Hutson, whose father Rob stands at 5-foot-11, mentioned to reporters at the combine that Quinn sprouted a couple inches after he turned 19 and now stands 5-foot-11. Quinn is a forward mind you, so size concerns are naturally weighted (no pun intended) to matter more when analyzing defenders.

The Minnesota Wild’s Jared Spurgeon is currently the NHL’s smallest defenceman standing 5-foot-9 and 166 pounds, while 5-foot-10 Samuel Girard of the champion Colorado Avalanche tips the scales at just 170 pounds and is the league’s second-lightest defenceman. Both have developed into highly effective everyday players, yet neither showed the type of offensive upside Hutson has put on display during his pre-draft years.

In theory, Hutson could also follow a similar path to a pair of fellow undersized blueliners and USNTDP grads.

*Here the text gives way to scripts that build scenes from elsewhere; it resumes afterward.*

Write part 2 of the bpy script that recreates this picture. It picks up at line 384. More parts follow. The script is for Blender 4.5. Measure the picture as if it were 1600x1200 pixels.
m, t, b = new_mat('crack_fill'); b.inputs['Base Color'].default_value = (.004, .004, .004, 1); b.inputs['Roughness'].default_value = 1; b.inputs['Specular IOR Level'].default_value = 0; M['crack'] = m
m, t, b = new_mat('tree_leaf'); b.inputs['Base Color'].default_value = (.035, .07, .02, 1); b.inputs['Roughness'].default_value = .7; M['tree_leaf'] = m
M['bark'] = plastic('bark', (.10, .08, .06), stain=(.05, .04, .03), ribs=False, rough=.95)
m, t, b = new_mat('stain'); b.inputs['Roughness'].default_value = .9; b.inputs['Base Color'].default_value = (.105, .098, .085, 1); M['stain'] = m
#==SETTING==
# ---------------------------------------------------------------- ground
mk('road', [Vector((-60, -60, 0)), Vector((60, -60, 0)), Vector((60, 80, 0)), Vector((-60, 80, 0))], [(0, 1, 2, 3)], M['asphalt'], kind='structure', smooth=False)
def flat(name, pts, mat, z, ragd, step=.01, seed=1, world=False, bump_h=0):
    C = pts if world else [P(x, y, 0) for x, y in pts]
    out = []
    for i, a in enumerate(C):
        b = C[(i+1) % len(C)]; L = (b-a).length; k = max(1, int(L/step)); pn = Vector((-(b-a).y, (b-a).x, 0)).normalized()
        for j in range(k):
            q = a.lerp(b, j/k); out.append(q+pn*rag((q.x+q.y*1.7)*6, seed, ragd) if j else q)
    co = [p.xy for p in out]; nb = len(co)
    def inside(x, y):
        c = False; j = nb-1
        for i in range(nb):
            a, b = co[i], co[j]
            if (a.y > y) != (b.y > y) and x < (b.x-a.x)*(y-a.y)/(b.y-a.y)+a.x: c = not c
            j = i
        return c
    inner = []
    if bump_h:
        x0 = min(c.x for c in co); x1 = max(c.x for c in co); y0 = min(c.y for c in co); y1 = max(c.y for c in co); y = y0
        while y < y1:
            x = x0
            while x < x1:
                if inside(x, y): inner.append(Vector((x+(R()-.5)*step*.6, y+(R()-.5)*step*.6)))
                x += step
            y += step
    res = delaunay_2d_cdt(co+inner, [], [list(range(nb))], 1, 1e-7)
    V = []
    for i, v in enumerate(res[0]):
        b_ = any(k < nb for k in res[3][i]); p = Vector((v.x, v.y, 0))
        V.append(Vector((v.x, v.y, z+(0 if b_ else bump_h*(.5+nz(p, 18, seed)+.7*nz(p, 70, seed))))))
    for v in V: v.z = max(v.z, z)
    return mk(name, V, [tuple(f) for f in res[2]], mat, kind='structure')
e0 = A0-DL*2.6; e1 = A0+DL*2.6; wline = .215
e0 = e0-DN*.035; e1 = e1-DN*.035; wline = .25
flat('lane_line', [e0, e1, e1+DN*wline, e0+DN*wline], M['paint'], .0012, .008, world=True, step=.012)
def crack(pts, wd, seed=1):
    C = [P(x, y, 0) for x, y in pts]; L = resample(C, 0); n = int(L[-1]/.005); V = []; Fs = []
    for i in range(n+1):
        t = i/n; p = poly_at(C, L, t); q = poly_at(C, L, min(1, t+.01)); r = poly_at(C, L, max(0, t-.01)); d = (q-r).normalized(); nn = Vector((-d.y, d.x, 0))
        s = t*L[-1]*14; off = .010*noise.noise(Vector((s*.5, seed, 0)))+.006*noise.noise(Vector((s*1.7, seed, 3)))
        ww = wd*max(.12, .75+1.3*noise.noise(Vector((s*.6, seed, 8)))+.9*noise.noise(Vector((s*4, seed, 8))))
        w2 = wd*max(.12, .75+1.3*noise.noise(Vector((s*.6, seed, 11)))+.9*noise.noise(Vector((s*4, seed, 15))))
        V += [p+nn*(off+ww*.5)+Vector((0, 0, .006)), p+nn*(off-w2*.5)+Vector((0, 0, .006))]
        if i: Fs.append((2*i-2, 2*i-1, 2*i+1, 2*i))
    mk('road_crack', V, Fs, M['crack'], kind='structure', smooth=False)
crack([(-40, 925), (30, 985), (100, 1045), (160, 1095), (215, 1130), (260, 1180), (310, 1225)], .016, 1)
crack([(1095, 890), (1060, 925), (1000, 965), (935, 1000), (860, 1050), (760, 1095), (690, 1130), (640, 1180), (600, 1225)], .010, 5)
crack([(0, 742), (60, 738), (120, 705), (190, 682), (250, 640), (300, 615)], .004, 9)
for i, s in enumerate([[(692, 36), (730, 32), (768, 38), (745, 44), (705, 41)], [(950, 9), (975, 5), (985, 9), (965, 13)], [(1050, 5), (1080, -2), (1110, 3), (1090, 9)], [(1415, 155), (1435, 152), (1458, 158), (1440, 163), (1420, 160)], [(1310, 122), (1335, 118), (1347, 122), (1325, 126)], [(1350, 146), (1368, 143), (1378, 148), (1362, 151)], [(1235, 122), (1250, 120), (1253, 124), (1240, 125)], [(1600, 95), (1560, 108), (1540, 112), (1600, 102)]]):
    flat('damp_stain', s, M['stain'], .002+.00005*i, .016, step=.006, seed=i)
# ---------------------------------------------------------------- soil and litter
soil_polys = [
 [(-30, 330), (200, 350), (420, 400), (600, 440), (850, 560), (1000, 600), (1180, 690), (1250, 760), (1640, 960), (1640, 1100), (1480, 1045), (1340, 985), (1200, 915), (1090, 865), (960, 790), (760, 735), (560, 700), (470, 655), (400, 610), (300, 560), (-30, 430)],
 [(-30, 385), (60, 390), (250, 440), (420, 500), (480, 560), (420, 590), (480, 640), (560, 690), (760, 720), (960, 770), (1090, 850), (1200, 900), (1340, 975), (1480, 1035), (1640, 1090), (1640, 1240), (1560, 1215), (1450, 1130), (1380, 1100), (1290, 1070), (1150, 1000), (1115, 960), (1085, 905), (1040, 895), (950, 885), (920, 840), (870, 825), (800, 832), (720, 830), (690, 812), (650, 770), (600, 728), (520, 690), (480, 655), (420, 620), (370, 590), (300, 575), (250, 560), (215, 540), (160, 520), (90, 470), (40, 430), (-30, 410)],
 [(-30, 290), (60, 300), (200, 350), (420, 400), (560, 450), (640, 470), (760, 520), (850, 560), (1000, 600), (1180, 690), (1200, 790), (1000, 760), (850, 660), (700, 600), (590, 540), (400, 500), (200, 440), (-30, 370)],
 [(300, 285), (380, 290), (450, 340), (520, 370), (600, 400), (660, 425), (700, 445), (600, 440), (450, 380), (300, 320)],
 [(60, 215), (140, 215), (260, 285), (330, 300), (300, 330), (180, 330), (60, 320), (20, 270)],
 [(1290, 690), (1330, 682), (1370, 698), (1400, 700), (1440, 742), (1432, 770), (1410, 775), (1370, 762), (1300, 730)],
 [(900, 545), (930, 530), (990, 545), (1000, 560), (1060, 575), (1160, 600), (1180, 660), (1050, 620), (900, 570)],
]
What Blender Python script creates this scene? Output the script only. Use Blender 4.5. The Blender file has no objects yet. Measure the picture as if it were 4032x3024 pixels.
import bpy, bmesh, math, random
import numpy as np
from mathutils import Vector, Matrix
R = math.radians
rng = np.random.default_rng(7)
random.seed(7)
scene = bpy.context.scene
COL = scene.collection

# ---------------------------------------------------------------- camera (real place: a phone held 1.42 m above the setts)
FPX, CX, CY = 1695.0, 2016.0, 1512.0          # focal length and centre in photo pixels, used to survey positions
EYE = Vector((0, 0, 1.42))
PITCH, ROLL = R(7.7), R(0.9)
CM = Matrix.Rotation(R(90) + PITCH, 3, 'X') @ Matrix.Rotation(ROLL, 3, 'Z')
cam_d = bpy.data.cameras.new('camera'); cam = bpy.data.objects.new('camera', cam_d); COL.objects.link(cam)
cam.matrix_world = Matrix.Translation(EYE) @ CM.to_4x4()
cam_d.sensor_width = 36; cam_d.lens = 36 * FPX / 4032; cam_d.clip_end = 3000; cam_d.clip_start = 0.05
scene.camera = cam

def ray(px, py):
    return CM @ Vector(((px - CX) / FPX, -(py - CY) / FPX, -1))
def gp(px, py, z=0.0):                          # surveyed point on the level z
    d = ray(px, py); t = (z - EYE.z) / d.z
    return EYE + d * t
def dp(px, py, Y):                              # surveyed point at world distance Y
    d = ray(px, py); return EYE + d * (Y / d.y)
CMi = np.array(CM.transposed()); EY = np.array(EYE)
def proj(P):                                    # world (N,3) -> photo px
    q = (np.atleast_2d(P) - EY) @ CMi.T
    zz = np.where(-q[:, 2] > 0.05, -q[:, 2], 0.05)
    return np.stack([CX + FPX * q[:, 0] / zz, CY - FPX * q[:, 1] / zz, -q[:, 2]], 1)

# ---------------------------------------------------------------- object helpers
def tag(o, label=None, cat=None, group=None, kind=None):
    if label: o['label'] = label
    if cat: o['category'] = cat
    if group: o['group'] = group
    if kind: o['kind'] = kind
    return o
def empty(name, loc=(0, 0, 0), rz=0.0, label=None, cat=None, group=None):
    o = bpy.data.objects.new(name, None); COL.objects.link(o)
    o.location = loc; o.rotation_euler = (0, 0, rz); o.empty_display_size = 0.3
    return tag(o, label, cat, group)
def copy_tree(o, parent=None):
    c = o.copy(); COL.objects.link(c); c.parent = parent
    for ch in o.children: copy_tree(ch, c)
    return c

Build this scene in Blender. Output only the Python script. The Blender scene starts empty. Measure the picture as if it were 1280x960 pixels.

Adam Fox was taken 66th overall in 2016 when he stood 5-foot-10, 183 pounds. The 2021 Norris Trophy winner was listed at 5-foot-11 this past year but still only hovers around 180 pounds, same as when he was drafted.

Quinn Hughes was taken seventh overall by Vancouver in 2018. Hughes was 5-foot-10, 170 pounds at the draft and was listed at 5-foot-10, 180 pounds this past season as a 22-year-old.

For what it’s worth, Hutson put up better USNTDP numbers than both Fox and Hughes. The question now becomes which team will end up taking a chance on Hutson, and several years from now will the league look back and view it as a steal?